* **DIRECTIONS**
Pictures aside, quote the whole listing exactly.
━━━━━━━━━━━━━━━━
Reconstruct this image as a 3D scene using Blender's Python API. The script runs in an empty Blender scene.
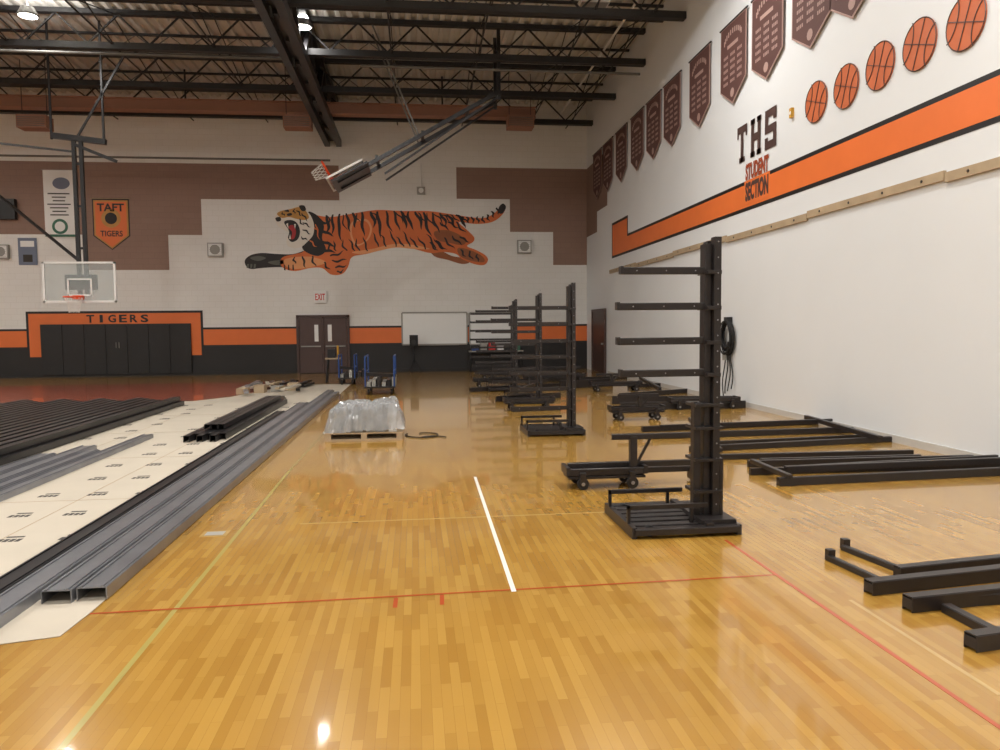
import bpy, math, random
from mathutils import Vector, Matrix
random.seed(7)
sc=bpy.context.scene
try:
    sc.view_settings.view_transform='Standard'
    sc.view_settings.look='None'
except Exception: pass

# ------------------------------------------------------------------ survey of the room
H=1.6; XW=6.4; F=750.0; ROLL=math.radians(0.95)
ya=Vector((-85/F,47/F,-1)).normalized()
za=Vector((-math.sin(ROLL),math.cos(ROLL),0)); za=(za-ya*za.dot(ya)).normalized()
xa=ya.cross(za)
R=Matrix((xa,ya,za))
EYE=Vector((0,0,H))
def ray(u,v): return R@Vector(((u-500)/F,(375-v)/F,-1))
d=ray(587,350); D=XW*d.y/d.x            # far wall distance
def PB(u,v,off=0.0):
    r=ray(u,v); return EYE+r*((D-off)/r.y)
def PR(u,v,off=0.0):
    r=ray(u,v); return EYE+r*((XW-off)/r.x)
def PF(u,v,z=0.0):
    r=ray(u,v); return EYE+r*((z-H)/r.z)
def PY(u,v,Y):
    r=ray(u,v); return EYE+r*(Y/r.y)
def PZ(u,v,z): return PF(u,v,z)

cam=bpy.data.cameras.new('camera'); co=bpy.data.objects.new('camera',cam)
sc.collection.objects.link(co)
cam.sensor_width=36; cam.lens=36*F/1000; cam.clip_start=0.05; cam.clip_end=200
M=R.to_4x4(); M.translation=EYE; co.matrix_world=M
sc.camera=co

# ------------------------------------------------------------------ materials
def s2l(c):
    return tuple(((x/255)/12.92 if x/255<=0.04045 else (((x/255)+0.055)/1.055)**2.4) for x in c)+(1,)
def mat(name,rgb,rough=0.6,metal=0.0,var=0.08,scale=3.0,emit=0,coat=0,bump=0,spec=0.5):
    m=bpy.data.materials.new(name); m.use_nodes=True
    nt=m.node_tree; b=nt.nodes['Principled BSDF']
    b.inputs['Roughness'].default_value=rough; b.inputs['Metallic'].default_value=metal
    b.inputs['Specular IOR Level'].default_value=spec
    if coat: b.inputs['Coat Weight'].default_value=coat; b.inputs['Coat Roughness'].default_value=0.04
    c=s2l(rgb)
    tc=nt.nodes.new('ShaderNodeTexCoord'); no=nt.nodes.new('ShaderNodeTexNoise')
    no.inputs['Scale'].default_value=scale; no.inputs['Detail'].default_value=4
    nt.links.new(tc.outputs['Object'],no.inputs['Vector'])
    mx=nt.nodes.new('ShaderNodeMix'); mx.data_type='RGBA'
    mx.inputs[6].default_value=tuple(x*(1-var) for x in c[:3])+(1,)
    mx.inputs[7].default_value=tuple(min(1,x*(1+var)) for x in c[:3])+(1,)
    nt.links.new(no.outputs['Fac'],mx.inputs[0]); nt.links.new(mx.outputs[2],b.inputs['Base Color'])
    if bump:
        bp=nt.nodes.new('ShaderNodeBump'); bp.inputs['Strength'].default_value=bump; bp.inputs['Distance'].default_value=0.02
        nt.links.new(no.outputs['Fac'],bp.inputs['Height']); nt.links.new(bp.outputs[0],b.inputs['Normal'])
    if emit:
        b.inputs['Emission Color'].default_value=c; b.inputs['Emission Strength'].default_value=emit
    return m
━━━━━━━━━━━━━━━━
* **SOLUTION TO THE PROBLEM**
Reconstruct this image as a 3D scene using Blender's Python API. The script runs in an empty Blender scene.
import bpy, math, random
from mathutils import Vector, Matrix
random.seed(7)
sc=bpy.context.scene
try:
    sc.view_settings.view_transform='Standard'
    sc.view_settings.look='None'
except Exception: pass

# ------------------------------------------------------------------ survey of the room
H=1.6; XW=6.4; F=750.0; ROLL=math.radians(0.95)
ya=Vector((-85/F,47/F,-1)).normalized()
za=Vector((-math.sin(ROLL),math.cos(ROLL),0)); za=(za-ya*za.dot(ya)).normalized()
xa=ya.cross(za)
R=Matrix((xa,ya,za))
EYE=Vector((0,0,H))
def ray(u,v): return R@Vector(((u-500)/F,(375-v)/F,-1))
d=ray(587,350); D=XW*d.y/d.x            # far wall distance
def PB(u,v,off=0.0):
    r=ray(u,v); return EYE+r*((D-off)/r.y)
def PR(u,v,off=0.0):
    r=ray(u,v); return EYE+r*((XW-off)/r.x)
def PF(u,v,z=0.0):
    r=ray(u,v); return EYE+r*((z-H)/r.z)
def PY(u,v,Y):
    r=ray(u,v); return EYE+r*(Y/r.y)
def PZ(u,v,z): return PF(u,v,z)

cam=bpy.data.cameras.new('camera'); co=bpy.data.objects.new('camera',cam)
sc.collection.objects.link(co)
cam.sensor_width=36; cam.lens=36*F/1000; cam.clip_start=0.05; cam.clip_end=200
M=R.to_4x4(); M.translation=EYE; co.matrix_world=M
sc.camera=co

# ------------------------------------------------------------------ materials
def s2l(c):
    return tuple(((x/255)/12.92 if x/255<=0.04045 else (((x/255)+0.055)/1.055)**2.4) for x in c)+(1,)
def mat(name,rgb,rough=0.6,metal=0.0,var=0.08,scale=3.0,emit=0,coat=0,bump=0,spec=0.5):
    m=bpy.data.materials.new(name); m.use_nodes=True
    nt=m.node_tree; b=nt.nodes['Principled BSDF']
    b.inputs['Roughness'].default_value=rough; b.inputs['Metallic'].default_value=metal
    b.inputs['Specular IOR Level'].default_value=spec
    if coat: b.inputs['Coat Weight'].default_value=coat; b.inputs['Coat Roughness'].default_value=0.04
    c=s2l(rgb)
    tc=nt.nodes.new('ShaderNodeTexCoord'); no=nt.nodes.new('ShaderNodeTexNoise')
    no.inputs['Scale'].default_value=scale; no.inputs['Detail'].default_value=4
    nt.links.new(tc.outputs['Object'],no.inputs['Vector'])
    mx=nt.nodes.new('ShaderNodeMix'); mx.data_type='RGBA'
    mx.inputs[6].default_value=tuple(x*(1-var) for x in c[:3])+(1,)
    mx.inputs[7].default_value=tuple(min(1,x*(1+var)) for x in c[:3])+(1,)
    nt.links.new(no.outputs['Fac'],mx.inputs[0]); nt.links.new(mx.outputs[2],b.inputs['Base Color'])
    if bump:
        bp=nt.nodes.new('ShaderNodeBump'); bp.inputs['Strength'].default_value=bump; bp.inputs['Distance'].default_value=0.02
        nt.links.new(no.outputs['Fac'],bp.inputs['Height']); nt.links.new(bp.outputs[0],b.inputs['Normal'])
    if emit:
        b.inputs['Emission Color'].default_value=c; b.inputs['Emission Strength'].default_value=emit
    return m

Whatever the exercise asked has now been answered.